Roger Casement, por ejemplo, fue doblemente marginado en su época: primero como irlandés al servicio de los ingleses, y después como homosexual no reconocido. Precisamente a través de sus encuentros sexuales con los congoleños es que fue capaz de reconocer las similitudes y, en último término, su «humanidad». Porque él podía reconocerse a sí mismo en algún rasgo del «otro», Casement estaba en situación de denunciar los crímenes cometidos en el Congo, aunque fuera rápidamente silenciado. Aquellos que son marginados y toman partido en los problemas del presente, crean de forma inmediata para ellos mismos un segundo o tercer nivel de marginalización: ahora no son solamente «excluidos», sino que viven fuera del sistema y lo denuncian. Tanto el gobierno como la opinión pública tienden a no favorecer a estos individuos, y estos son a menudo tachados de locos y llevados a una muerte social y/o literal (a veces a través de la pérdida de su reputación y más frecuentemente con la pérdida de la propia vida). El círculo continúa: estos hombres son tachados de villanos mientras hombres en mejores circunstancias (a menudo simplemente por condiciones de nacimiento) son llamados héroes. Después de todo, Hitler fue una vez considerado un villano por derecho propio, pero solo en retrospectiva es considerado sin matices como uno de los más grandes criminales contra la humanidad.

A lo largo de Los anillos de Saturno, el narrador analiza los casos de personas que han sido juzgadas en el pasado (bien por el gobierno o por la sociedad) y a través de la operación de volver a contar sus historias, pretende darles un juicio nuevo y justo. Por supuesto, ni el narrador ni Sebald pueden alegar ser imparciales, ya que ambos están influenciados por sus experiencias y variados conocimientos del pasado. Sin embargo, recomponiendo los fragmentos perdidos del pasado y presentando estas historias individuales dentro de una novela, Sebald y su narrador parecen alcanzar un cierto nivel de responsabilidad por sus propios pasados; esto es, sus experiencias del pasado y la infinidad de caminos que no pudieron tomar por encontrarse en otro lugar; Sebald permite a los lectores aprender lo que puedan de este pasado en forma de puzzle y aplicarlo a sus percepciones actuales del mundo en transformación.

«La combustión es el principio inherente a cada uno de los objetos que producimos», escribe Sebald al explicar tanto la importancia como el peligro de la dependencia de las civilizaciones sofisticadas de las máquinas y los objetos fabricados por el hombre. La combustión, como contará cualquier libro de texto de Ciencias del instituto, es lo que provoca que las estrellas estallen y que los elementos se dispersen para crear nuevos planetas y, en estos planetas, nuevas formas de vida.

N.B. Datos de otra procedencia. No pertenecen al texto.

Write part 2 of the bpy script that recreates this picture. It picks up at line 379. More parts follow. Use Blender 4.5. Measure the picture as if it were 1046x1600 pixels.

La combustión, como cualquier estudiante de instituto que haya prestado atención en la última clase diría, es lo que hace que estemos hechos de polvo de estrellas. ¿Pero de qué más estamos hechos?

Sebald podría argumentar que estamos hechos de lo que hemos hecho, lo que hemos visto, a quien hemos conocido y lo que sabemos. Nuestras acciones y percepciones están formadas por nuestras experiencias pasadas y, ya que el pasado se desvanece con cada momento transcurrido, nuestras percepciones son por lo general difíciles de comprender, y mucho más aún de comunicar a los demás. Pero Sebald nos muestra un camino posible: docenas de pequeños fragmentos de historias que, cuando son vistos desde la distancia, se unen para formar un anillo homogéneo y continuo de historias no convencionales que no podríamos encontrar en ningún libro de texto de instituto. Estas historias pueden ser consideradas como un triunfo o como una advertencia, ofreciendo redención tanto a sus héroes ignorados como a sus villanos silenciosos; cada registro es un pequeño destello en la condición humana tan vastamente importante como inaccesible, otra piedra desenterrada que ve una nueva luz.